Yes. The emergency section covers engine failure on the takeoff roll, engine failure after takeoff, engine failure in flight with a restart attempt, engine fire, electrical fire / smoke, a CAPS activation flow, and an alternator abnormal, with the memory items in bold. It deliberately carries no CAPS deployment speed or minimum altitude, because those are safety-critical and vary by generation — get them from your POH and a Cirrus-standardized CFI.
What speeds are in the Cirrus SR20 checklist?
The card carries a G6-typical V-speed table (rotate, climb, best glide, approach and flap-limit speeds). It intentionally leaves off every CAPS number — maximum demonstrated deployment speed (Vpd, commonly cited near 133 KIAS) and minimum deployment altitude differ by generation and serial, so confirm both against your POH revision rather than a printout.
Is this checklist official?
No. It is an original, plain-language compilation of widely published procedure steps, not a Cirrus document. Your aircraft's approved POH/AFM is the authority — and get CAPS and emergency procedures signed off by a Cirrus-standardized instructor.

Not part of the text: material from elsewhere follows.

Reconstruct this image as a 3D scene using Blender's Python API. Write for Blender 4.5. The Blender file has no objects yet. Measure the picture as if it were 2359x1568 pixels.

There's no BOTH fuel position — how should I manage fuel?
Correct, and it is the habit that catches pilots coming from Cessnas. The SR20 selector is LEFT, RIGHT, or OFF, so you actively switch tanks in cruise on a routine and confirm the engine keeps running after each switch. Common practice is to keep a hand near the selector for about 15 seconds after a change and watch fuel pressure hold before trusting it. The card repeats the fuel selector at before start, run-up, cruise, before landing, and shutdown for exactly this reason.
Does the SR20 have retractable gear or carb heat?
Neither. Every SR20 has fixed tricycle gear, so there are no gear-up or gear-malfunction procedures. It is fuel-injected across all generations, so there is no carburetor and no carb-heat item anywhere in the flow.